Purgatory, place of purification and antechamber of Heaven



In this month of November the Church invites us more insistently to pray and offer suffrages for the faithful departed in Purgatory. With these brothers of ours, who "have also been participants in the fragility proper to every human being, we feel the duty which is at the same time a necessity of the heart to offer them the loving help of our prayer, so that any eventual residue of human weakness, which might still delay their happy encounter with God, may be definitively erased.

1 Nothing tainted or abominable or false can enter heaven except what is written in the book of life. The soul that has been defiled by venial sins and faults cannot enter God's dwelling place: to reach eternal beatitude one must be cleansed of all guilt. Heaven has no doors, writes Saint Catherine of Genoa, and anyone who wishes to enter can do it, because God is all mercy and remains with open arms to admit them in His glory. But the being of God is so pure that if a soul notices in itself the least trace of imperfection, and at the same time sees that the Purgatory has been ordered to delete such stains, it enters it and considers it a great mercy to be allowed to clean them in this way. The greatest suffering of those souls is that of having sinned against the divine goodness and not having purified the soul in this life3. Purgatory is not a minor hell, but the antechamber of Heaven, where the soul is cleansed and enlightened.

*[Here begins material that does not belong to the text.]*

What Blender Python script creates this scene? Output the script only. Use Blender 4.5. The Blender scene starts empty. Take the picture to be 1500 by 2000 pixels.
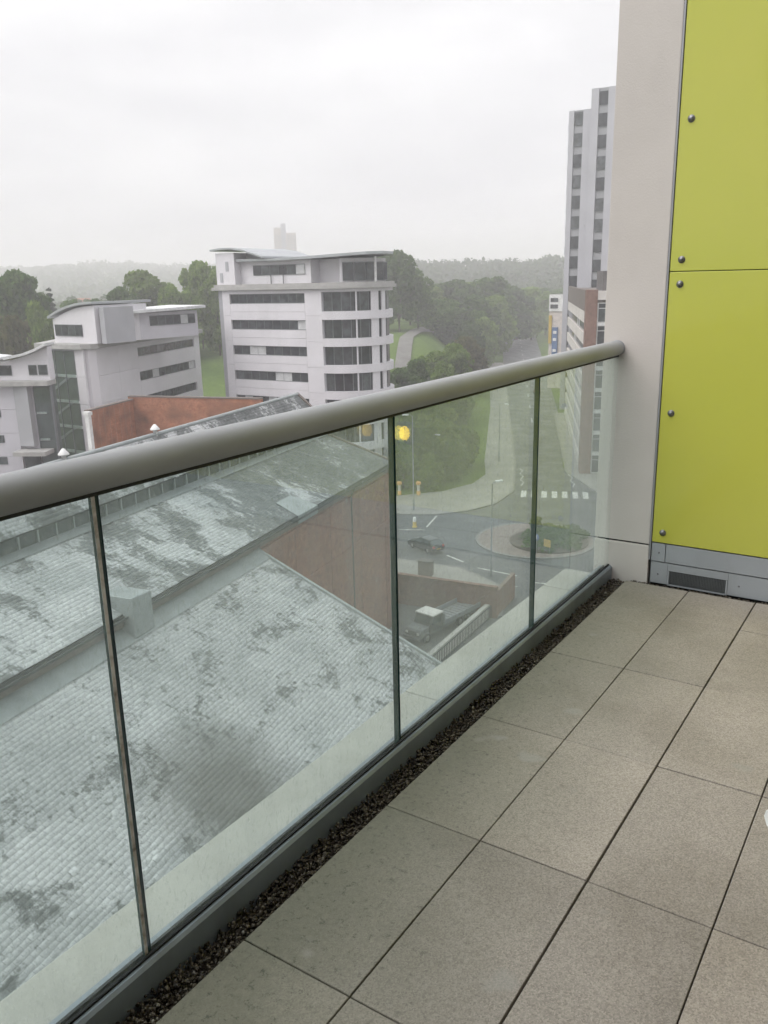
import bpy, bmesh, math, random
import numpy as np
from mathutils import Vector, Matrix
R = math.radians
rnd = random.Random(11)
sc = bpy.context.scene
COL = sc.collection

# ------------------------------------------------------------------ camera
FZ = 27.0                                   # balcony floor above the street
cam_d = bpy.data.cameras.new('camera'); cam = bpy.data.objects.new('camera', cam_d); COL.objects.link(cam)
pitch, yaw, roll = 0.2703, 0.5883, -0.0232
fwd = Vector((-math.sin(yaw) * math.cos(pitch), math.cos(yaw) * math.cos(pitch), -math.sin(pitch)))
r0 = Vector((math.cos(yaw), math.sin(yaw), 0)); u0 = r0.cross(fwd)
rt = math.cos(roll) * r0 + math.sin(roll) * u0; up = -math.sin(roll) * r0 + math.cos(roll) * u0
m = Matrix((rt, up, -fwd)).transposed().to_4x4(); m.translation = Vector((0, 0, FZ + 1.456)); cam.matrix_world = m
cam_d.sensor_fit = 'HORIZONTAL'; cam_d.sensor_width = 36.0; cam_d.lens = 36.0 * 1640.0 / 1500.0
cam_d.clip_start = 0.05; cam_d.clip_end = 9000
sc.camera = cam

# ------------------------------------------------------------------ sky, sun, exposure
W = bpy.data.worlds.new('World'); sc.world = W; W.use_nodes = True
nt = W.node_tree; nt.nodes.clear(); N = nt.nodes.new; K = nt.links.new
SUN_EL, SUN_AZ = 52.0, 215.0
sky = N('ShaderNodeTexSky'); sky.sky_type = 'NISHITA'; sky.sun_disc = False
sky.sun_elevation = R(SUN_EL); sky.sun_rotation = R(SUN_AZ); sky.dust_density = 4.0; sky.air_density = 1.5
hsv = N('ShaderNodeHueSaturation'); hsv.inputs['Saturation'].default_value = 0.06; hsv.inputs['Value'].default_value = 0.9
K(sky.outputs[0], hsv.inputs['Color'])
tc = N('ShaderNodeTexCoord'); mp = N('ShaderNodeMapping'); mp.inputs['Scale'].default_value = (1.6, 1.6, 6.0)
K(tc.outputs['Generated'], mp.inputs['Vector'])
nz = N('ShaderNodeTexNoise'); nz.inputs['Scale'].default_value = 1.7; nz.inputs['Detail'].default_value = 5; nz.inputs['Roughness'].default_value = 0.55
K(mp.outputs[0], nz.inputs['Vector'])
cr = N('ShaderNodeValToRGB'); cr.color_ramp.elements[0].position = 0.3; cr.color_ramp.elements[0].color = (7.3, 7.28, 7.55, 1)
cr.color_ramp.elements[1].position = 0.72; cr.color_ramp.elements[1].color = (9.35, 9.3, 9.4, 1)
K(nz.outputs['Fac'], cr.inputs[0])
mx = N('ShaderNodeMix'); mx.data_type = 'RGBA'; mx.inputs[0].default_value = 0.8      # the cloud layer over the sky
K(hsv.outputs[0], mx.inputs[6]); K(cr.outputs[0], mx.inputs[7])
# an overcast dome is brighter overhead than at the horizon
sxy = N('ShaderNodeSeparateXYZ'); K(tc.outputs['Generated'], sxy.inputs[0])
mr = N('ShaderNodeMapRange'); mr.interpolation_type = 'SMOOTHSTEP'; mr.inputs['From Min'].default_value = 0.25; mr.inputs['From Max'].default_value = 1.0; mr.inputs['To Min'].default_value = 1.0; mr.inputs['To Max'].default_value = 1.75
K(sxy.outputs[2], mr.inputs['Value']); vm = N('ShaderNodeVectorMath'); vm.operation = 'SCALE'; K(mx.outputs[2], vm.inputs[0]); K(mr.outputs[0], vm.inputs['Scale'])
bg = N('ShaderNodeBackground'); bg.inputs['Strength'].default_value = 0.092
K(vm.outputs[0], bg.inputs['Color']); wo = N('ShaderNodeOutputWorld'); K(bg.outputs[0], wo.inputs['Surface'])

sd = bpy.data.lights.new('sun', 'SUN'); sd.energy = 1.3; sd.angle = R(50); sd.color = (1.0, 0.96, 0.9)
so = bpy.data.objects.new('sun', sd); COL.objects.link(so)
so.rotation_euler = (R(90 - SUN_EL), 0, R(180 - SUN_AZ)); so.location = (0, 0, 60)
vs = sc.view_settings; vs.view_transform = 'Standard'; vs.look = 'None'; vs.gamma = 1.0; vs.exposure = 0.5; vs.use_curve_mapping = False
sc.cycles.use_denoising = True; sc.cycles.use_adaptive_sampling = True; sc.cycles.adaptive_threshold = 0.03; sc.cycles.use_light_tree = False; sc.cycles.max_bounces = 8; sc.cycles.diffuse_bounces = 2; sc.cycles.glossy_bounces = 3
sc.cycles.transparent_max_bounces = 24; sc.cycles.volume_bounces = 2; sc.cycles.caustics_reflective = False; sc.cycles.caustics_refractive = False

# ------------------------------------------------------------------ materials
MATS = {}
class NB:
    def __init__(s, name):
        s.m = bpy.data.materials.new(name); s.m.use_nodes = True; s.t = s.m.node_tree; s.t.nodes.clear()
        s.out = s.n('ShaderNodeOutputMaterial'); MATS[name] = s.m
    def n(s, k, **kw):
        x = s.t.nodes.new(k)
        for a, b in kw.items():
            setattr(x, a, b)
        return x
    def l(s, a, b): s.t.links.new(a, b)
    def pos(s, scale=(1, 1, 1), rotz=0.0):
        g = s.n('ShaderNodeNewGeometry'); mp = s.n('ShaderNodeMapping'); mp.inputs['Scale'].default_value = scale
        mp.inputs['Rotation'].default_value = (0, 0, rotz)
        s.l(g.outputs['Position'], mp.inputs['Vector']); return mp.outputs[0]
    def noise(s, v, scale, detail=4, rough=0.55, dist=0.0):
        x = s.n('ShaderNodeTexNoise'); x.inputs['Scale'].default_value = scale; x.inputs['Detail'].default_value = detail
        x.inputs['Roughness'].default_value = rough; x.inputs['Distortion'].default_value = dist; s.l(v, x.inputs['Vector']); return x.outputs['Fac']
    def ramp(s, f, *st):
        x = s.n('ShaderNodeValToRGB'); e = x.color_ramp.elements
        while len(e) < len(st): e.new(0.5)
        for i, (p, c) in enumerate(st):
            e[i].position = p; e[i].color = (c, c, c, 1) if isinstance(c, (int, float)) else (*c, 1)
        s.l(f, x.inputs[0]); return x.outputs[0]
    def mix(s, f, a, b, mode='MIX'):
        x = s.n('ShaderNodeMix', data_type='RGBA', blend_type=mode)
        for i, v in ((0, f), (6, a), (7, b)):
            if isinstance(v, (int, float)): x.inputs[i].default_value = v if i == 0 else (v, v, v, 1)
            elif isinstance(v, tuple): x.inputs[i].default_value = (*v, 1)
            else: s.l(v, x.inputs[i])
        return x.outputs[2]
    def math(s, op, a, b=0.0, c=None):
        x = s.n('ShaderNodeMath', operation=op)
        for i, v in enumerate((a, b, c)):
            if v is None: continue
            if isinstance(v, (int, float)): x.inputs[i].default_value = v
            else: s.l(v, x.inputs[i])
        return x.outputs[0]
    def bump(s, h, strength=0.2, dist=0.01):
        x = s.n('ShaderNodeBump'); x.inputs['Strength'].default_value = strength; x.inputs['Distance'].default_value = dist
        s.l(h, x.inputs['Height']); return x.outputs[0]
    def pbr(s, col, rough=0.6, metal=0.0, spec=0.5, normal=None, coat=0.0):
        b = s.n('ShaderNodeBsdfPrincipled')
        for k, v in (('Base Color', col), ('Roughness', rough), ('Metallic', metal), ('Specular IOR Level', spec), ('Coat Weight', coat)):
            if isinstance(v, tuple): b.inputs[k].default_value = (*v, 1)
            elif isinstance(v, (int, float)): b.inputs[k].default_value = v
            else: s.l(v, b.inputs[k])
        if normal is not None: s.l(normal, b.inputs['Normal'])
        s.l(b.outputs[0], s.out.inputs['Surface']); return b

def weathered(name, col, rough=0.6, metal=0.0, spec=0.4, amt=0.12, scale=1.2, dirt=None, grain=0.0, coat=0.0):
    """a plain colour with soft blotches, optional dirt colour and fine grain"""
    b = NB(name); v = b.pos()
    n1 = b.noise(v, scale, 5); dk = tuple(c * (1 - amt * 1.6) for c in col); lt = tuple(min(1, c * (1 + amt)) for c in col)
    c = b.ramp(n1, (0.3, dk), (0.7, lt))
    if dirt:
        n2 = b.noise(b.pos((1, 1, 0.35)), scale * 1.7, 6, 0.65); c = b.mix(b.ramp(n2, (0.5, 0.0), (0.78, 0.7)), c, dirt)
    nrm = None
    if grain:
        nrm = b.bump(b.noise(v, grain, 3), 0.25, 0.004)
    rg = b.ramp(b.noise(v, scale * 2.3, 4), (0.3, max(0.02, rough - 0.08)), (0.7, min(1, rough + 0.1)))
    b.pbr(c, rg, metal, spec, nrm, coat); return b.m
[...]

And if the soul has not atoned on earth, there is much to clean there: venial sins, which delay so much the union with God; lack of love and delicacy with the Lord; also the inclination to sin, acquired in the first fall and increased by our personal sins Besides, all sins and faults already forgiven in Confession leave in the soul an unsatisfied debt, a broken balance, which demands to be repaired in this life or in the next. And it is possible that the dispositions of sins already forgiven remain rooted in the soul at the hour of death, if they were not eliminated by a constant and generous purification in this life. At death, the soul perceives them with absolute clarity, and will have, by the desire of being with God, an immense yearning to get rid of these bad dispositions. At that moment, Purgatory is the unique opportunity to achieve it.

In this place of purification, the soul experiences a very intense pain and suffering: a fire "more painful than anything that a man can suffer in this life".4 But also there is much joy, because he knows that, in short, he has won the battle and is expecting, more or less soon, the encounter with God.

The soul that has to go to Purgatory is like an adventurer on the edge of the desert. The sun burns, the heat is suffocating, and he has little water; he can see in the distance, beyond the great desert, the mountain where his treasure is, the mountain where fresh breezes blow and where he can rest eternally. And he sets out, ready to walk that long distance, where the suffocating heat makes him fall again and again.

The difference between the two is that, unlike the adventurer, he knows for sure that he will reach the mountain that awaits him in the distance: however stifling they may be, the sun and the sand will not be able to separate him from God.

Here on Earth, we can help much these souls to pass more quickly through that long desert that separates them from God. And also, by atoning for our faults and sins, we will make our passage through that place of purification shorter. If, with the help of grace, we are generous in the practice of penance, in the offering of pain and in love for the sacrament of forgiveness, we can go directly to Heaven. This is what the saints did. And they invite us to imitate them.